SEUL(e) FACE À MOI-MÊME
Jacques Poujol, article paru dans la Newsletter d’Empreinte Formations de novembre 2016
Si nous sommes appelés à marcher, à être avec nos contemporains, il est des moments dans nos vie personnelle où nous sommes seuls face à nous-mêmes – et nous devons alors continuer notre voyage et avancer. Cela peut être le fait d’expériences propres ou des aléas de nos vies mais surement le plus souvent parce que c’est le propre de l’humain de connaître ces moments de face à face « avec soi-même ». Ainsi, si nous sommes appelés à vivre avec les autres, nous le sommes tout autant à nous retrouver avec nous-mêmes.
Jacques Ellul avait une formule célèbre qui me semble bien adapté à ces moments : « Penser global, agir local ». Ainsi le chemin solitaire n’est pas un retrait du monde mais ce temps de conscience devant Dieu, le Dieu de la création, le Dieu de l’histoire de l’humanité, celui qui marche aux pas des siècles, celui qui a cette « vision globale ». C’est ce temps qui doit précéder toutes nos actions, être attentifs dans cette solitude personnelle à celui qui est l’Auteur de toutes choses – de l’histoire globale et de nos engagements personnels – et qui les mènera alors à leur achèvement. L’Ecclésiaste nous le disait : il y a un temps pour toutes choses – un temps pour s’imprégner du « global » et un temps pour comprendre notre place et notre action locale.
Dans ce temps de cheminement plus personnel nous avons besoin, afin de ne pas trop se perdre en route ni de se décourager, d’avoir des balises nous aidant à construire cette réflexion personnelle. Quatre facteurs influencent nos vies, nos engagements.
- Tout d’abord la présence du Dieu qui est incarné dans l’histoire et qui reste attentif à celle-ci même s’il nous semble des fois peu compréhensible.

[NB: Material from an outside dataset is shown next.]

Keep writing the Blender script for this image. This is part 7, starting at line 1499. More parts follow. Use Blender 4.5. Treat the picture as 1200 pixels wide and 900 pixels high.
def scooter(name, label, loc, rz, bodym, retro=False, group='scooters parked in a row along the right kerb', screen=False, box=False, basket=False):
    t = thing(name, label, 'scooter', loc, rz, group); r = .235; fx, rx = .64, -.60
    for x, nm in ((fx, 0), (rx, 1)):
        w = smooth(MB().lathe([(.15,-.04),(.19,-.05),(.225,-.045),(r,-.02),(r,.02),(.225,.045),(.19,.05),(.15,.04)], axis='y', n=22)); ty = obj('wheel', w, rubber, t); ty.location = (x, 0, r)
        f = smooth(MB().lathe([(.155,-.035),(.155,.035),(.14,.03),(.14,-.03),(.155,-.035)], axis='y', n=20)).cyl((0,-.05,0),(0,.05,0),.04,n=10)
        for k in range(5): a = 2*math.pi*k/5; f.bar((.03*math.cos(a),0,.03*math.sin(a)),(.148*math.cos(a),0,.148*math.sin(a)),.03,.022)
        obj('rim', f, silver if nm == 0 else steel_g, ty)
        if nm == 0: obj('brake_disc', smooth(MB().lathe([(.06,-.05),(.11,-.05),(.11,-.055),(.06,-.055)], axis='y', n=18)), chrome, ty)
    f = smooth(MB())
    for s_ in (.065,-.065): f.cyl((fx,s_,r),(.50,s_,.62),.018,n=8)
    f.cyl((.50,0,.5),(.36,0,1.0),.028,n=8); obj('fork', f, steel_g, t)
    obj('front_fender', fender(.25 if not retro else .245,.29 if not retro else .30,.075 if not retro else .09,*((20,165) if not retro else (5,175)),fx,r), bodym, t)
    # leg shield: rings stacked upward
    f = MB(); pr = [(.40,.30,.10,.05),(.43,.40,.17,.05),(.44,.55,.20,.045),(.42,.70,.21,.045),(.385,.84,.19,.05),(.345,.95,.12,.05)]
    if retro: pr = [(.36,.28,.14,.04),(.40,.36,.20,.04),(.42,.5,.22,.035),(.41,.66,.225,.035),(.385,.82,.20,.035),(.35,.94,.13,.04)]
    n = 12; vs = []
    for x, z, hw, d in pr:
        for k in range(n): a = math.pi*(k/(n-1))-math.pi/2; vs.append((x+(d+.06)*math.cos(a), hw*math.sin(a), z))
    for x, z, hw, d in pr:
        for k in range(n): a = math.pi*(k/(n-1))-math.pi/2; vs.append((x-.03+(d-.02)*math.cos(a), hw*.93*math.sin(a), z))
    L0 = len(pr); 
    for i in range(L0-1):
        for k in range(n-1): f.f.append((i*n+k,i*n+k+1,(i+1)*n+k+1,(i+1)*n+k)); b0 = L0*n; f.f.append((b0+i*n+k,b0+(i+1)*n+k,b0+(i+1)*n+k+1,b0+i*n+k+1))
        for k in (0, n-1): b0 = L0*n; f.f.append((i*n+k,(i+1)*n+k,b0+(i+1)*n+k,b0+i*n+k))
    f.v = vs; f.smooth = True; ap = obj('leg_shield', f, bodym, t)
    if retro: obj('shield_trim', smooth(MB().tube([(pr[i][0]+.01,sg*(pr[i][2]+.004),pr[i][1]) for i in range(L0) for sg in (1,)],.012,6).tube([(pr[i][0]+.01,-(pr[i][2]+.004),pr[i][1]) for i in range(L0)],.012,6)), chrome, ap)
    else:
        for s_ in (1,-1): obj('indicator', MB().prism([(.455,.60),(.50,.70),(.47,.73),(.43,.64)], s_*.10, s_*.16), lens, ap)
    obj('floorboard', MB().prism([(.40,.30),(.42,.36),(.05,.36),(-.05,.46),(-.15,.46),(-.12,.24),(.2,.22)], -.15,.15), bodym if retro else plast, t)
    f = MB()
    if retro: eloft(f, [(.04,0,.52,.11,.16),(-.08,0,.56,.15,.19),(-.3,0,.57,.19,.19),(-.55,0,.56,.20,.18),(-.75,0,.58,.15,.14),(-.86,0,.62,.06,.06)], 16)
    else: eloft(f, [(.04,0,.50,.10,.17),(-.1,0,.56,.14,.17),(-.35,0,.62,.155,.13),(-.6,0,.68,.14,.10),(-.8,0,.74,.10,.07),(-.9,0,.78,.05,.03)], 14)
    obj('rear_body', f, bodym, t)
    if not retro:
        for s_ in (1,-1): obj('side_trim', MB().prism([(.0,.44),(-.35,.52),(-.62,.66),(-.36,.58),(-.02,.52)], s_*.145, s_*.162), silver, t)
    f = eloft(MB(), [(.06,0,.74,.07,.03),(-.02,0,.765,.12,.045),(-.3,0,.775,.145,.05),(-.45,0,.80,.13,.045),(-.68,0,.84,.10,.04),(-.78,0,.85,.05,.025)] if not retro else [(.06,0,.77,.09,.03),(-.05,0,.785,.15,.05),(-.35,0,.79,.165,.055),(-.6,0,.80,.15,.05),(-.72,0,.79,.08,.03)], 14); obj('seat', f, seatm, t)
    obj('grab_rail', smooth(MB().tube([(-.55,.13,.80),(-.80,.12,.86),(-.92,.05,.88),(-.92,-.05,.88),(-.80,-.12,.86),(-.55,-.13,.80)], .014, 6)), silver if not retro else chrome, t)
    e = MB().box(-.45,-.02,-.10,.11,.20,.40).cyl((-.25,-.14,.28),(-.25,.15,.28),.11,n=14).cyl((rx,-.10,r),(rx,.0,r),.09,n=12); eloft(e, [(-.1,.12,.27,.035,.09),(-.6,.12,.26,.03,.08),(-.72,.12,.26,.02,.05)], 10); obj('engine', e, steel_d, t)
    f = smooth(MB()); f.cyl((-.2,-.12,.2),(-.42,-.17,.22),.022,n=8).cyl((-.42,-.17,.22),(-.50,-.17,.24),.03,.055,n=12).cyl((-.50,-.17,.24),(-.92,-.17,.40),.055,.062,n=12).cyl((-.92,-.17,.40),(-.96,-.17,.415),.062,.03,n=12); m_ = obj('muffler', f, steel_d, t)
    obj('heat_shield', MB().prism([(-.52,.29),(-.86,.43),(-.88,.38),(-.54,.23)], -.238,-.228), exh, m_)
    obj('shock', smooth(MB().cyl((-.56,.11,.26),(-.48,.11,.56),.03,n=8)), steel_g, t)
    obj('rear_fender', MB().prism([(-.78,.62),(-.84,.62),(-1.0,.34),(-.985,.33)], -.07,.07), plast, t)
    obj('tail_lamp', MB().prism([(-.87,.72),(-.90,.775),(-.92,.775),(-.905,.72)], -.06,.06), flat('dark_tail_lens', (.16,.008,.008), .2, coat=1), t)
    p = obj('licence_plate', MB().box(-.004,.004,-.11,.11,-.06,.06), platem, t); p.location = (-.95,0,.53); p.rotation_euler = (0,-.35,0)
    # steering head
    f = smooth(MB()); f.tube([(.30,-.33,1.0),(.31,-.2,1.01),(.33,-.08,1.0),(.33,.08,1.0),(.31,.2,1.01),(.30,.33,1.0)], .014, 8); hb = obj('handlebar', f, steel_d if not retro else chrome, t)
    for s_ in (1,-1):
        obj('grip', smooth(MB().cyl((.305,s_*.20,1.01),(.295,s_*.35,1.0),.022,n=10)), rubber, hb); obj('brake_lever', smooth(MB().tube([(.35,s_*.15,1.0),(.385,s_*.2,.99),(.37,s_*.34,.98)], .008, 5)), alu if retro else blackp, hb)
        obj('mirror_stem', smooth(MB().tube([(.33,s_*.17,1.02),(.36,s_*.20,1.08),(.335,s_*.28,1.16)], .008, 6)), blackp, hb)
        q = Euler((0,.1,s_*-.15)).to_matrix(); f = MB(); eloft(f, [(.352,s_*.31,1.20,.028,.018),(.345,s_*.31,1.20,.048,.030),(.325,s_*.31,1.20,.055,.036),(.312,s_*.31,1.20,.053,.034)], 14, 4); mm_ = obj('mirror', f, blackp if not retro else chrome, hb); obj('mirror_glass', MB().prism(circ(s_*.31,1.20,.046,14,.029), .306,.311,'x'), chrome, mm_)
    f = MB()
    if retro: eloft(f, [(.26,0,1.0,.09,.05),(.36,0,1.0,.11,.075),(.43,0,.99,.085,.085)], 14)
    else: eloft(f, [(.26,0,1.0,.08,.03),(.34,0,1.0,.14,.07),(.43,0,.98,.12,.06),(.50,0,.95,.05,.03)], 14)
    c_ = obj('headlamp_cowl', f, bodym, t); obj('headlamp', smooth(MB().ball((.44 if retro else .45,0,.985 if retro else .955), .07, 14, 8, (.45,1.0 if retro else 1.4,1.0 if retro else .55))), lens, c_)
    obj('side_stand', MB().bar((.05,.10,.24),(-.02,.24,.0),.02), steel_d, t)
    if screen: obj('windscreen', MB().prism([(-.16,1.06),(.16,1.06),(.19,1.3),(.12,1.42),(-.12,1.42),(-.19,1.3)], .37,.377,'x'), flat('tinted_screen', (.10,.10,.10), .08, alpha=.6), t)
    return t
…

- Puis la réalité des oppositions, qu’elles soient spirituelles ou philosophiques.
- Il y a aussi les dysfonctionnements de la société en ce qu’elle est marquée et traversée par les ambitions humaines.
- Et enfin nous même, appelés à vivre ces tensions créatives, trouver les points d’équilibre – et alors comprendre quand nous devons résister à ceci ou cela ou agir pour le changement là où il est souhaitable.
Comment être dans ce monde sans être du monde, dit Jésus.
Garder cette confiance qui nous fait dire que même si nous ne voyons pas tous les résultats, « je sais que c’est le chemin à prendre pour moi ».
N’oublions jamais que l’ « Esprit du temps » et l’Esprit de Dieu sont aussi insaisissables que le vent, aussi purificateurs que le feu, aussi doux que la colombe mais aussi apaisants que l’huile. Nous pouvons tenir ce paradoxe dans nos existences sans nous perdre dans cette double erreur : d’associer le monde et la foi – de vouloir « sauver » ce monde – ou de les séparer à jamais – s’en retirer, être des personnes « hors sol ».
C’est dans cette tension intérieure face au maître de l’histoire et avec cette réflexion qui guide pour nous nos penser nos actions, qu’il y a le chemin au cœur de nos vies – au cœur du monde.